If you miss the creative chaos of the old platform, there is some good news: Divine, a new social media app backed by Jack Dorsey, Twitter co-founder, is here to fill the void. It includes an actual backup of Vine"s video archive, which is about 40-50GB in size, restored from files saved by volunteer archivists before the original service went dark for good.
This new app is the work of Evan Henshaw-Plath, an early Twitter employee who now works with Dorsey"s "and Other Stuff" non-profit.
Henshaw-Plath spent months writing scripts to reconstruct the old videos, user profiles, and even some comments from the massive binary files saved by the Archive Team. He managed to recover about 150,000 to 200,000 videos from around 60,000 creators.
Apart from breathing life into a library of classic videos, Divine allows you to create an account and post your own six-second clips. The team has also included a Hashtag Explorer and Search functionality. Original Vine creators can reclaim their accounts by verifying ownership through social media accounts that were listed in their old bios.

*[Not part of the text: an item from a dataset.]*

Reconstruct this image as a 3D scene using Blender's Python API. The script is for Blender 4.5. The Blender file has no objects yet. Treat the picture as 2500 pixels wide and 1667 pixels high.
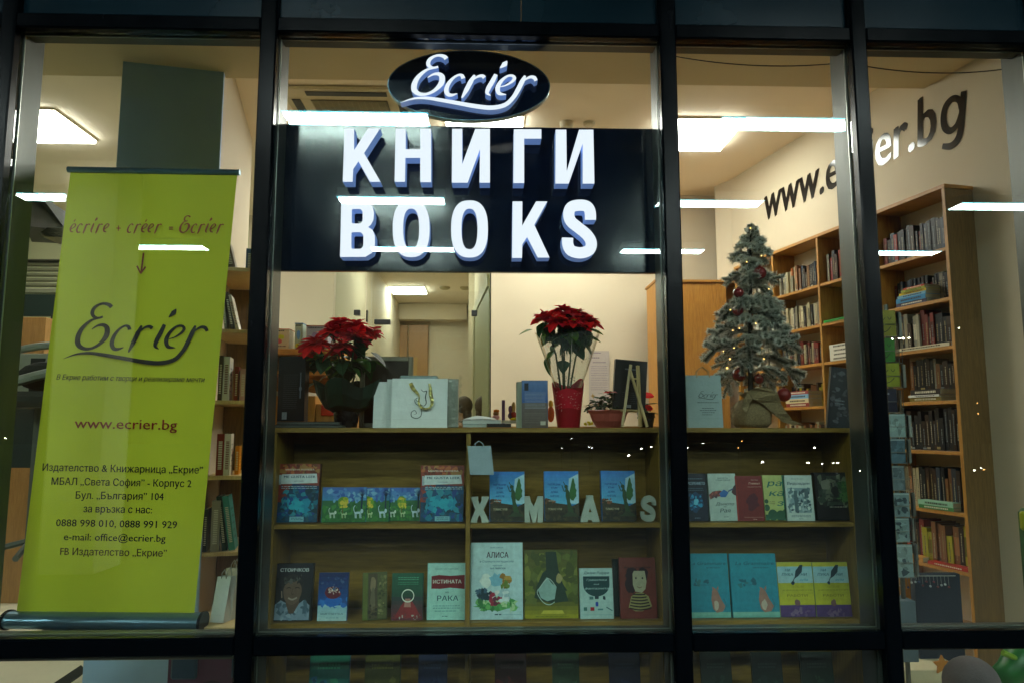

The Divine team says it is bringing Vine back because it wants to preserve a unique creative culture from a pre-AI internet. The app has a ProofMode that the team says will "help you distinguish real camera captures from AI-generated content." It works by adding cryptographic proofs to videos, including device hardware information and digital signatures, to confirm a video"s authenticity.
In January this year, Elon Musk stated that his team was "looking into" bringing the platform back. Then in July, the businessman announced he was "bringing back Vine, but in AI form."
Divine is available for Android, iOS, and the web. If you want, you can check out the source code for the whole platform on GitHub.